→ WHAT YOU NEED TO DO:
Gather every line in the records below that contains the word "part".

::::::::

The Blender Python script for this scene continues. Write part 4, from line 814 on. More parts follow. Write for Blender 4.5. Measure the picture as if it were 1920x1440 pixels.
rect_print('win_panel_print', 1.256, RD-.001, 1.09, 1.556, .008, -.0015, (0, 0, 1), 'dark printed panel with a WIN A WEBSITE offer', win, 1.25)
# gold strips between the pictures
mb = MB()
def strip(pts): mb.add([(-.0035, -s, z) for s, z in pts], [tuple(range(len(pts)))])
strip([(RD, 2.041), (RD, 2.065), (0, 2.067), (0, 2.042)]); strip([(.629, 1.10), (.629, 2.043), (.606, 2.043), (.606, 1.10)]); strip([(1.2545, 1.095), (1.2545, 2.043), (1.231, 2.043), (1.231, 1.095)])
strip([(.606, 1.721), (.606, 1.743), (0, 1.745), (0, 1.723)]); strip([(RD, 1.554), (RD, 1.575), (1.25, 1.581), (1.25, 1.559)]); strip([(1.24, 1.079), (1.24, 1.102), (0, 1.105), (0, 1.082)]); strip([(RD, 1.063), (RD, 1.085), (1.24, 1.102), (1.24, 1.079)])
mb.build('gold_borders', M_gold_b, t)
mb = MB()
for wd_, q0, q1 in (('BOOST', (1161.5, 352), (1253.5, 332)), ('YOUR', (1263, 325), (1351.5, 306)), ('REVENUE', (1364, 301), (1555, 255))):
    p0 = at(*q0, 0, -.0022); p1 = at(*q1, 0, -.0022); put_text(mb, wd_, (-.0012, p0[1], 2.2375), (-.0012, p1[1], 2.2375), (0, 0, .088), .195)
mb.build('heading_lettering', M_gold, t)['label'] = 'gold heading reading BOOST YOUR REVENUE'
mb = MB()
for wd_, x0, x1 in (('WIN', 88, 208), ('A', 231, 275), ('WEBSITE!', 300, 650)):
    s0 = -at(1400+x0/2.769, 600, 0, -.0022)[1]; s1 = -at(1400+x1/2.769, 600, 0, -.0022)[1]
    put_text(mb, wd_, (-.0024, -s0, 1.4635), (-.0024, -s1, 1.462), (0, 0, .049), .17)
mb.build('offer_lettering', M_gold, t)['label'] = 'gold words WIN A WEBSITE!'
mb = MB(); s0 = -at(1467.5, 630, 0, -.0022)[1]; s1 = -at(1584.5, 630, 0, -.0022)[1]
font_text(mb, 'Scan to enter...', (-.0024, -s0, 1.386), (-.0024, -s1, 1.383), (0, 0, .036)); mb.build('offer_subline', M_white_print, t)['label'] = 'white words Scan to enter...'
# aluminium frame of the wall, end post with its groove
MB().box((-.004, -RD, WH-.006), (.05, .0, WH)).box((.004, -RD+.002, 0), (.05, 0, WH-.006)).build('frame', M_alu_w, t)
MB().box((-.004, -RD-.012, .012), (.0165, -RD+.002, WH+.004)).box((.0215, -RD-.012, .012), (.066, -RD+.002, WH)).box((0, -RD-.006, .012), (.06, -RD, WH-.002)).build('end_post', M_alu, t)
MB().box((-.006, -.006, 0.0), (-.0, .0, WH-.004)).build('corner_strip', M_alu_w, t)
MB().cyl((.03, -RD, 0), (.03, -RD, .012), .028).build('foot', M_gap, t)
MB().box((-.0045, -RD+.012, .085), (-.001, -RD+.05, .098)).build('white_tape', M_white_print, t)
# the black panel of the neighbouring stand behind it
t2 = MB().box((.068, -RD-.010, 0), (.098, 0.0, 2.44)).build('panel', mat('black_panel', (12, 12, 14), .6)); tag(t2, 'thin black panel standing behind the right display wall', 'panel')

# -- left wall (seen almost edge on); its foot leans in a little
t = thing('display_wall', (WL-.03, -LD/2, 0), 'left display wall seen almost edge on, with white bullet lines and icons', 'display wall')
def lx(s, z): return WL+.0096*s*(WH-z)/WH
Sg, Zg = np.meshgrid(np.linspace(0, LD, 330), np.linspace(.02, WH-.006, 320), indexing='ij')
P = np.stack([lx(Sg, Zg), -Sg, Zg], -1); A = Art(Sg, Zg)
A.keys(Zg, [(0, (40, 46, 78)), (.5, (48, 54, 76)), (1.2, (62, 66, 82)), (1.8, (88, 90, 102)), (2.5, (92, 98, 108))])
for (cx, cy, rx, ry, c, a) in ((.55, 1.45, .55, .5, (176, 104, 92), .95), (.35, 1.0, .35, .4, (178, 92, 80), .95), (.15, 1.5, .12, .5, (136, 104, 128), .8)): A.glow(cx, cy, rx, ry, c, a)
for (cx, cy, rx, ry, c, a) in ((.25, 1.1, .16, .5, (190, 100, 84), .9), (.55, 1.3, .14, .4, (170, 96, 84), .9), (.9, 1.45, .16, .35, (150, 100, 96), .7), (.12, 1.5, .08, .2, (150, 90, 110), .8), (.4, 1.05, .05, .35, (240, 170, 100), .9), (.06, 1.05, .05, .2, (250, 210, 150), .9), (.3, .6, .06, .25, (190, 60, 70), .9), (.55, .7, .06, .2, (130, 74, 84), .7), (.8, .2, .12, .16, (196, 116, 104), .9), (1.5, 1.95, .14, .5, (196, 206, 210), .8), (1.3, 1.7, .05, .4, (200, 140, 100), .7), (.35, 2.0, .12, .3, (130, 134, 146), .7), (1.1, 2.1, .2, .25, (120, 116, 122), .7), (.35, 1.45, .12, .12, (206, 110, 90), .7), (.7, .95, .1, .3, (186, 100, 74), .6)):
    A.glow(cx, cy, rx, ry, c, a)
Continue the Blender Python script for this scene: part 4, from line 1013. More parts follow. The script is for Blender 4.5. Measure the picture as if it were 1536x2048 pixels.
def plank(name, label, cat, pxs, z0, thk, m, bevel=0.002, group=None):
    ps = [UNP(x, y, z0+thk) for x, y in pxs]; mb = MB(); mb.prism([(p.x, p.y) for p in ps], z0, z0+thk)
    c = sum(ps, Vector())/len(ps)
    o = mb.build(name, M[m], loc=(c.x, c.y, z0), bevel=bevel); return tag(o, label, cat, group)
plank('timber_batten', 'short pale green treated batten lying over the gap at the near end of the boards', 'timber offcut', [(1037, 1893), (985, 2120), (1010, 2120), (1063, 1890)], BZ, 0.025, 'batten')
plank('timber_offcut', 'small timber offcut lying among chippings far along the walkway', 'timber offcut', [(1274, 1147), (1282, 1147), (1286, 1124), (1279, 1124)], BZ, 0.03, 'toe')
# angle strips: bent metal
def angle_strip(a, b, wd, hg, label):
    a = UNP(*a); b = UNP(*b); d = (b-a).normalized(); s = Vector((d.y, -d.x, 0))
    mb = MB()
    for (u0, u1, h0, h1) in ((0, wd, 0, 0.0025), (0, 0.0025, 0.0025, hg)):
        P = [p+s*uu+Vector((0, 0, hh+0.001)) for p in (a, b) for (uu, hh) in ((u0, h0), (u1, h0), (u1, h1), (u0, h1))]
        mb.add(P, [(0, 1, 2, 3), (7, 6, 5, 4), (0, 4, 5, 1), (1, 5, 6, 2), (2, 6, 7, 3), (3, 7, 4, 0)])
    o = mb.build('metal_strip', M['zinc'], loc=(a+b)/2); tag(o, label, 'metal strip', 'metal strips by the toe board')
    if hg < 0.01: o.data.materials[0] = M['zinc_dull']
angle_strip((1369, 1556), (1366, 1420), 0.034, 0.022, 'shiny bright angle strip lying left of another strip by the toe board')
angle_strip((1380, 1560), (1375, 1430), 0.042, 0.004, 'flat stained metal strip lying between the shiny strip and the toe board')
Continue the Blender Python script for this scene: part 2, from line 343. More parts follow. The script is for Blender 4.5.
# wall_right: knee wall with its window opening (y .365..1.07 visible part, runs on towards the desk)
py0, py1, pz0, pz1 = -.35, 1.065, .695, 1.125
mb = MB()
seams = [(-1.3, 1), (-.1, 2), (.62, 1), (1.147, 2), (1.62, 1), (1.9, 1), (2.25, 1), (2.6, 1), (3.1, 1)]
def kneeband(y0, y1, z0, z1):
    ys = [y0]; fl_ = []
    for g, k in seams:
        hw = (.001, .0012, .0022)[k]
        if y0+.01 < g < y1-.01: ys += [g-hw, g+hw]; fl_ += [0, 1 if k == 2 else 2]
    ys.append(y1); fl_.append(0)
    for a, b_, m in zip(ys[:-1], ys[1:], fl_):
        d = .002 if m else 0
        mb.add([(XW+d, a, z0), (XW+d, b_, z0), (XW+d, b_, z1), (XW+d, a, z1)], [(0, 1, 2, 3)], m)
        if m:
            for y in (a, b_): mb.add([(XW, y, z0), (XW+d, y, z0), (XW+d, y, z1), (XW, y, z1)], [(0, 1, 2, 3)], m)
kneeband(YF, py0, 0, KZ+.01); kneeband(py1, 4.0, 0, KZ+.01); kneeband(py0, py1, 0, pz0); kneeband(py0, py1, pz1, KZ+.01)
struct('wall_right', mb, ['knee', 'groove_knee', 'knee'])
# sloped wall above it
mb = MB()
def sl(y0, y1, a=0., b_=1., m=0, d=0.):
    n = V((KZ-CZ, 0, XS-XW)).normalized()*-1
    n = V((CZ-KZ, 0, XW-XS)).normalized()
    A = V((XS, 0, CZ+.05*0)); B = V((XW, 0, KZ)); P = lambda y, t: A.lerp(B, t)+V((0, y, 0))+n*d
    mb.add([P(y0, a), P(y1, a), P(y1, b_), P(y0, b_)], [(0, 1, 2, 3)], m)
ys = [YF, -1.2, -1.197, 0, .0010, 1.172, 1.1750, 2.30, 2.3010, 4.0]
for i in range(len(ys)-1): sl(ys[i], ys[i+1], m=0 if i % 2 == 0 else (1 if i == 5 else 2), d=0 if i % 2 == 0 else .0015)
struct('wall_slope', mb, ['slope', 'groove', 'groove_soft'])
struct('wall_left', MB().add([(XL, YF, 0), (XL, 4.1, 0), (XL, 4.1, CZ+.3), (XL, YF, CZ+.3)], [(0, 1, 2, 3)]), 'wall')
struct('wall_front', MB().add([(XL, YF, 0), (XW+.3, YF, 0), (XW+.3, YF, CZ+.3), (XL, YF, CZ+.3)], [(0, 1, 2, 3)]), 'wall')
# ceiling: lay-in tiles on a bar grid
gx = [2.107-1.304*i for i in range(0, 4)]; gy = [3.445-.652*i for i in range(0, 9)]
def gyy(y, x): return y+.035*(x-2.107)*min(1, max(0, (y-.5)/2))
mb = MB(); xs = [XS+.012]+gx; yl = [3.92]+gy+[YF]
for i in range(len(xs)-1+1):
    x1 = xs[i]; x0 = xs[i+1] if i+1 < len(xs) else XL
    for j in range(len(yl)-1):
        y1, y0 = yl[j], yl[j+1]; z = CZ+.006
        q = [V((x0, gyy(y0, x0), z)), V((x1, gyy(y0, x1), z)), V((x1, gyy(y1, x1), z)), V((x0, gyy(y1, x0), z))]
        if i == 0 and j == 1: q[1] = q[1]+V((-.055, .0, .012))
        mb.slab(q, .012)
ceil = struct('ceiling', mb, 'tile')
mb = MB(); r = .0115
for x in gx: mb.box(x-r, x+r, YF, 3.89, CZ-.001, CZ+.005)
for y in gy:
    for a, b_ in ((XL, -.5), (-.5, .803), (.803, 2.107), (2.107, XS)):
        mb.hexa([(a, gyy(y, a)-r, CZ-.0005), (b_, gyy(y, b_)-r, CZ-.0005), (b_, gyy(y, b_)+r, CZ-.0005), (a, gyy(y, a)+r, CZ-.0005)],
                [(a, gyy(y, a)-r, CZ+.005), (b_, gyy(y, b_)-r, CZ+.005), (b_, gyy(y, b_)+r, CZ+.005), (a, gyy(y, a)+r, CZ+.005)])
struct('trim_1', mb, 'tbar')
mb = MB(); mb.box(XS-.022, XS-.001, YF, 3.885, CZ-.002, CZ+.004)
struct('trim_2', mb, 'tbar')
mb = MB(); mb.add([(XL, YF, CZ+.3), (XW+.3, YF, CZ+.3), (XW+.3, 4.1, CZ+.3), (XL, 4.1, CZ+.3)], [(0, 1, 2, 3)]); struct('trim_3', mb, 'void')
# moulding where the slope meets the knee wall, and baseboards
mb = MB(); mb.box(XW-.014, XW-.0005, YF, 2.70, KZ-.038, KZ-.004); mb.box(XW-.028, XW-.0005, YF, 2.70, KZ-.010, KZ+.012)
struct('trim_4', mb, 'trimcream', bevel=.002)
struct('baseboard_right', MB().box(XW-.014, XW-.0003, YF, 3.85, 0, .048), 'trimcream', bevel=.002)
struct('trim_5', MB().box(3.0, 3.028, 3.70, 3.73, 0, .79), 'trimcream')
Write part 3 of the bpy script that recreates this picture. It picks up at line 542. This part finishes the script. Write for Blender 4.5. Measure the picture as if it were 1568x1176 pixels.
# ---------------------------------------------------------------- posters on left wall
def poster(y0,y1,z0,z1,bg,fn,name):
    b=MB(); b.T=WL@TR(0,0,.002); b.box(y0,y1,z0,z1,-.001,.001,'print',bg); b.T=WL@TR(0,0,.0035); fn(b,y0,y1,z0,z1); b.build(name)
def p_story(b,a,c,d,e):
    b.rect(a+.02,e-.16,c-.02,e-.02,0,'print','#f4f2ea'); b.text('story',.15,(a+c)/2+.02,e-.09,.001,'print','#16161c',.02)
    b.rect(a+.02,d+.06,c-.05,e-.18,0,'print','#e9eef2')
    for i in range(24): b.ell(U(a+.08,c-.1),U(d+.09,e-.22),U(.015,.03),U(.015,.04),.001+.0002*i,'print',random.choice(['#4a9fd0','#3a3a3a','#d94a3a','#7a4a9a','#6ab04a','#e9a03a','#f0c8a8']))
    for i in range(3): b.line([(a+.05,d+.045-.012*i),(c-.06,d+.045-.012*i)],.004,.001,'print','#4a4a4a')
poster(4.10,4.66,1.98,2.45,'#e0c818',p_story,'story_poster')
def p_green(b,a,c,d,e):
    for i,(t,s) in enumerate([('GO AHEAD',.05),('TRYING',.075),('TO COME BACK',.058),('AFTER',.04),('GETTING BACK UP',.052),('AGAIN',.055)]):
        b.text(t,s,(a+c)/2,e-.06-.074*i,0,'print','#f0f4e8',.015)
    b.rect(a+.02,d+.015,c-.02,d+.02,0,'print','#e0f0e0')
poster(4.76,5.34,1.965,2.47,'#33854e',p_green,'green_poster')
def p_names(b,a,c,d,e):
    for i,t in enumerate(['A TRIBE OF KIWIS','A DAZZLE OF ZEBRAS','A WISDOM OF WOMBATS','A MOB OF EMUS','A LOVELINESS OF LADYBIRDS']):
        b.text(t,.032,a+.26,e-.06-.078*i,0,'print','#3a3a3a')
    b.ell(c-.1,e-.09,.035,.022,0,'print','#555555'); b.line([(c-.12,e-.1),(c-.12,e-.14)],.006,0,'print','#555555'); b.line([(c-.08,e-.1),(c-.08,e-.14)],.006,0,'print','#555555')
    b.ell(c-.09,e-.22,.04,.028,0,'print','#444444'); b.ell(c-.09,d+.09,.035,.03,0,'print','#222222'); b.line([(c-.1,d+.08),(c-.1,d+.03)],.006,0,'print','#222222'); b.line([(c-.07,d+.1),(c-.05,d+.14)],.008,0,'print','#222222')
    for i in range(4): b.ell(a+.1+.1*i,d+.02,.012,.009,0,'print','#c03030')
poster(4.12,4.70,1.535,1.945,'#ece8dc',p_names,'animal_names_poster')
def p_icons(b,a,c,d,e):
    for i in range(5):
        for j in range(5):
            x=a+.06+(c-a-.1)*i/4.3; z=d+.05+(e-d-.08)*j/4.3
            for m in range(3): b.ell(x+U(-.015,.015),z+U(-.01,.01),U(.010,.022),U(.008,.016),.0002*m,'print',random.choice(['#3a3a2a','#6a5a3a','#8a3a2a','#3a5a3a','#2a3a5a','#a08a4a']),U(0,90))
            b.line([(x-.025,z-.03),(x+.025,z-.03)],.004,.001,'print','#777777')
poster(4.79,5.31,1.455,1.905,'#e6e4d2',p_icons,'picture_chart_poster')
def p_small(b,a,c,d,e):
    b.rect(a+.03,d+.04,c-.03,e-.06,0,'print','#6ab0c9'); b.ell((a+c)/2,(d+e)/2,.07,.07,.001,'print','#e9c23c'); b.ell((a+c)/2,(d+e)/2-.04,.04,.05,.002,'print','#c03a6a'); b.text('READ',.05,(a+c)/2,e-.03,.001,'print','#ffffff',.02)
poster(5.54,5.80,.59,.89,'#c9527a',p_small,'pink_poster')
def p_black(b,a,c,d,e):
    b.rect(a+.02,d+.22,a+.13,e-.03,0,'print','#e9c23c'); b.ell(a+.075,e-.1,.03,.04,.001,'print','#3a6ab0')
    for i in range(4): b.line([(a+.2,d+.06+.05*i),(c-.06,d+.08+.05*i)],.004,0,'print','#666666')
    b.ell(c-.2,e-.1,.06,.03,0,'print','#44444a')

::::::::

→ ANSWER TO THIS TASK:
The Blender Python script for this scene continues. Write part 4, from line 814 on. More parts follow. Write for Blender 4.5. Measure the picture as if it were 1920x1440 pixels.
Continue the Blender Python script for this scene: part 4, from line 1013. More parts follow. The script is for Blender 4.5. Measure the picture as if it were 1536x2048 pixels.
Continue the Blender Python script for this scene: part 2, from line 343. More parts follow. The script is for Blender 4.5.
# wall_right: knee wall with its window opening (y .365..1.07 visible part, runs on towards the desk)
Write part 3 of the bpy script that recreates this picture. It picks up at line 542. This part finishes the script. Write for Blender 4.5. Measure the picture as if it were 1568x1176 pixels.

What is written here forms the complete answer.